Dijkstra's algorithm in CLRS, p.595 has the following code in line 7:
for each vertex v \in Adj[u]
This line picks to iterate on all neighbors of node v. Node v here is the one the algorithm is currently processing and adding to the shortest path tree. However, among those neighbors of v, those already in set S are processed on & done with, and those nodes in S are forming a shortest path tree T. None of the nodes in set S can have a path-thru-v that is shorter than a path already in T. Otherwise, that path would have been traversed till then.
So, shouldn't this line 7 be better as
for each vertex v \in Adj[u] \intersect Q // Q = V \ S
or, equally,
for each vertex v \in Adj[u]\S
?
//===========================
ADDING explanations:
once you processed (processed=set the distance and parent vector entries of all its immediate neighbors) a node u and added it to the tree, that node u is at shortest distance from the source. if there were an off-tree node z so that a shorter path to u would exist thru it between the source & u, that node z would be processed before u.
//======================
ADDITION 2: lengthy comment to Javier's useful answer below:
Put all edges in the graph in an array say "EDGES"-- one edge, one array entry. each array entry holds the edge (u,v), the edge-weight, and 2 pointers-- one to node u and one to node v.
the graph is represented still as an adjacency list.
Adj[u] is still a linked list-- however, this linked list is on an array structure.

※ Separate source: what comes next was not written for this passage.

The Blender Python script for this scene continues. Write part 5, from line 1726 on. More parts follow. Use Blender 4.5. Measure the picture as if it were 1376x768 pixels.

The node values in this list, this time, is the index of EDGES corresponding to that edge.
So, for instance, Node u has 2 links incident to it: (u,x) & (u,y). Edge (u,x) is sitting at the 23rd cell of EDGES and (u,y) at 5th. Then, Adj[u] is a linked list of length 2, the nodes in this list are 23 and 5. Say, Adj[u][0].edgesIndex=23 and Adj[u][1].edgesIndex=5. Here, Adj[x][i].edgesIndex=23 for some i in the linked list at Adj[x] as well. (Adj[j][i], being a node in a linked list, further hast the "next" and "prev" fields on it.)

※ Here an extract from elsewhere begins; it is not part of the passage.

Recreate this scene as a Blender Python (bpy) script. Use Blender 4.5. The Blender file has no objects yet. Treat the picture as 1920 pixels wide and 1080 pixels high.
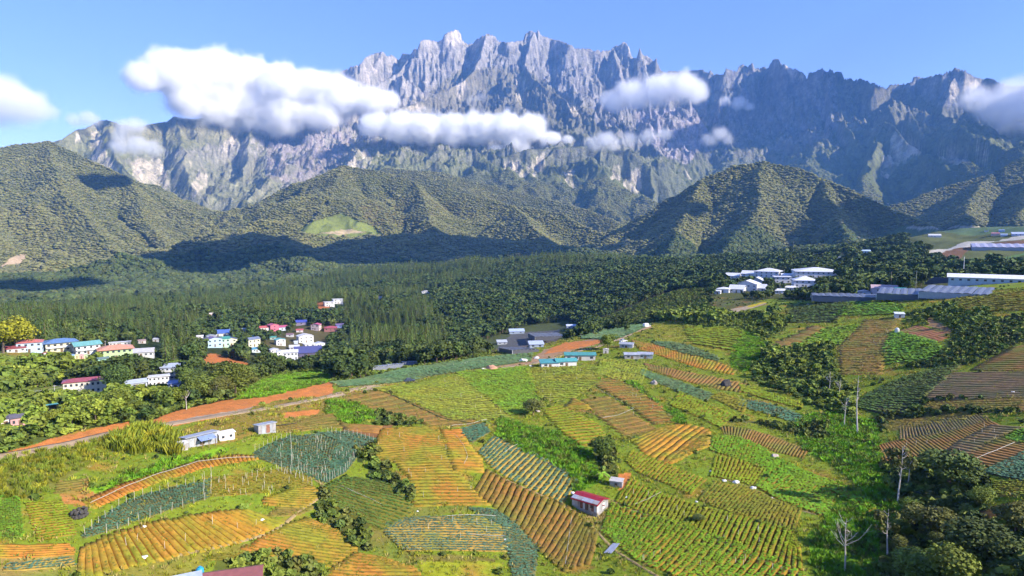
HAZE = 0.000048; HIGH = 0
import bpy, math, random
import numpy as np
from mathutils import Vector
random.seed(7); RNG = np.random.default_rng(7)
PI = math.pi
S = bpy.context.scene
COL = S.collection

# ------------------------------------------------------------------ camera
CAMZ = 220.0
FPX = 1281.0                         # focal length in pixels of a 1920 px wide frame
PITCH = math.atan(110.0 / FPX)       # looking slightly down
cd = bpy.data.cameras.new('camera'); cam = bpy.data.objects.new('camera', cd); COL.objects.link(cam)
cd.sensor_width = 36.0; cd.lens = 36.0 * FPX / 1920.0
cd.clip_start = 0.5; cd.clip_end = 60000
cam.location = (0, 0, CAMZ); cam.rotation_euler = (PI / 2 - PITCH, 0, 0)
S.camera = cam

# ------------------------------------------------------------------ sky, sun, exposure
SUN_EL = math.radians(30); SUN_AZ = math.radians(114)      # azimuth clockwise from the view direction
W = bpy.data.worlds.new('World'); S.world = W; W.use_nodes = True
wn = W.node_tree.nodes; wl = W.node_tree.links
sky = wn.new('ShaderNodeTexSky'); sky.sky_type = 'NISHITA'; sky.sun_disc = False
sky.sun_elevation = SUN_EL; sky.sun_rotation = SUN_AZ; sky.altitude = 1400
sky.air_density = 1.0; sky.dust_density = 0.3; sky.ozone_density = 7.0
tint = wn.new('ShaderNodeVectorMath'); tint.operation = 'MULTIPLY'; tint.inputs[1].default_value = (1.26, .93, 1.08)
wl.new(sky.outputs[0], tint.inputs[0]); wl.new(tint.outputs[0], wn['Background'].inputs['Color']); wn['Background'].inputs['Strength'].default_value = 0.105
sd = bpy.data.lights.new('sun', 'SUN'); sun = bpy.data.objects.new('sun', sd); COL.objects.link(sun)
sd.energy = 5.0; sd.angle = math.radians(0.5); sd.color = (1.0, 0.91, 0.76)
sdir = Vector((math.sin(SUN_AZ) * math.cos(SUN_EL), math.cos(SUN_AZ) * math.cos(SUN_EL), math.sin(SUN_EL)))
sun.rotation_euler = sdir.to_track_quat('Z', 'Y').to_euler(); sun.location = (500, -500, 900)
S.view_settings.view_transform = 'Standard'; S.view_settings.look = 'None'
S.view_settings.exposure = 1.34; S.view_settings.gamma = 1; S.view_settings.use_curve_mapping = False
cy = S.cycles
cy.use_denoising = True; cy.max_bounces = 14; cy.diffuse_bounces = 2; cy.glossy_bounces = 2; cy.transparent_max_bounces = 6
cy.volume_bounces = 12; cy.volume_step_rate = 3.0; cy.volume_max_steps = 96; cy.use_adaptive_sampling = True
cy.adaptive_threshold = 0.03

# ------------------------------------------------------------------ noise and maths
_P = RNG.permutation(512).astype(np.int64); _P = np.concatenate([_P, _P, _P])
_G = RNG.uniform(0, 2 * PI, 512); _GX, _GY = np.cos(_G), np.sin(_G)
def perlin(x, y, seed=0):
    x = np.asarray(x, float); y = np.asarray(y, float)
    xi = np.floor(x).astype(np.int64); yi = np.floor(y).astype(np.int64)
    xf = x - xi; yf = y - yi
    u = xf * xf * xf * (xf * (xf * 6 - 15) + 10); v = yf * yf * yf * (yf * (yf * 6 - 15) + 10)
    def g(ix, iy, fx, fy):
        h = _P[(_P[(ix + seed * 17) & 511] + iy) & 511]
        return _GX[h] * fx + _GY[h] * fy
    a = g(xi, yi, xf, yf); b = g(xi + 1, yi, xf - 1, yf)
    c = g(xi, yi + 1, xf, yf - 1); d = g(xi + 1, yi + 1, xf - 1, yf - 1)
    return 1.5 * (a + u * (b - a) + v * ((c + u * (d - c)) - (a + u * (b - a))))
def fbm(x, y, o=4, seed=0, gain=.5):
    s = 0; a = 1; t = 0
    for i in range(o):
        s = s + a * perlin(x * 2 ** i, y * 2 ** i, seed + i); t += a; a *= gain
    return s / t
def ridged(x, y, o=4, seed=0, gain=.5):
    s = 0; a = 1; t = 0
    for i in range(o):
        s = s + a * (1 - np.abs(perlin(x * 2 ** i, y * 2 ** i, seed + i)) * 1.6); t += a; a *= gain
    return s / t
def sstep(a, b, x):
    t = np.clip((x - a) / (b - a), 0, 1); return t * t * (3 - 2 * t)
CP, SP = math.cos(PITCH), math.sin(PITCH)
def ray(px, py):                      # pixel of the 1920x1080 frame -> azimuth (clockwise), slope dz/dr
    x = (px - 960.0) / FPX; u = (540.0 - py) / FPX
    dy = CP + u * SP; dz = -SP + u * CP
    h = np.hypot(x, dy)
    return np.arctan2(x, dy), dz / h
def P3(px, py, d):                    # a point seen at pixel (px, py), d metres away on the map
    az, s = ray(px, py)
    return (d * math.sin(az), d * math.cos(az), CAMZ + s * d)
def project(x, y, z):
    z = z - CAMZ
    f = y * CP - z * SP; u = y * SP + z * CP
    f = np.where(np.abs(f) < 1e-3, 1e-3, f)
    return np.where(f > 0, 960 + FPX * x / f, -9e4), np.where(f > 0, 540 - FPX * u / f, -9e4)
def inpoly(px, py, poly):
    r = np.zeros(np.shape(px), bool); n = len(poly)
    for i in range(n):
        x0, y0 = poly[i]; x1, y1 = poly[(i + 1) % n]
        if y0 == y1: continue
        c = ((y0 > py) != (y1 > py)) & (px < (x1 - x0) * (py - y0) / (y1 - y0) + x0)
        r ^= c
    return r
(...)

And, EDGES[23] has one reference to the corresponding entry of (u,x) on Adj[u], and another to that of Adj[x]. I leave line 7 as is, but this time, after i process an edge (u,v) in that loop, (i've found out about this edge from Adj[u]), i remove that edge from the linked list of Adj[u], from there i go to the corresponding EDGES entry, which has the reference to the corresponding Adj[x][i] entry. i remove them all-- EDGES[23], Adj[u][0] and Adj[x][i] (whatever i is there.) With all arrays-structures, i can process all these in constant time for each edge.
Still the adjacency list representation, can trace the location of (v,u) from (u,v) and remove them at constant time, and now processing only on the edges in that intersection i'm looking for in asymptotically the same amount of memory used and with more time efficiency.
//====================
ADDITION 3:
Correcting one thing in ADDITION 2 above:
what i wrote in that addition may take more-- not less time than the algorithm without it:
removing the links in the linked lists at Adj[u] and Adj[x], and the corresponding EDGES entry, the direct-memory look-ups during all these isn't much likely to take less CPU cycles than that of relaxing the edges in the algorithm as is.
It still checks every edge (u,v) exactly once and not twice-- once for (u,v) and once for (v,u), and clearly in the same asymptotic time as the algorithm without it. But for little gain in the absolute processing time and with more cost on memory used.
Another alternative is: adding a line of something like
if (v \in S) then continue;
as the first of the for loop. this can be implemented by maintaining S as an array of S[|V|] of boolean and setting its values accordingly as each vertex is added to set S-- which is basically what javier is saying in his ans.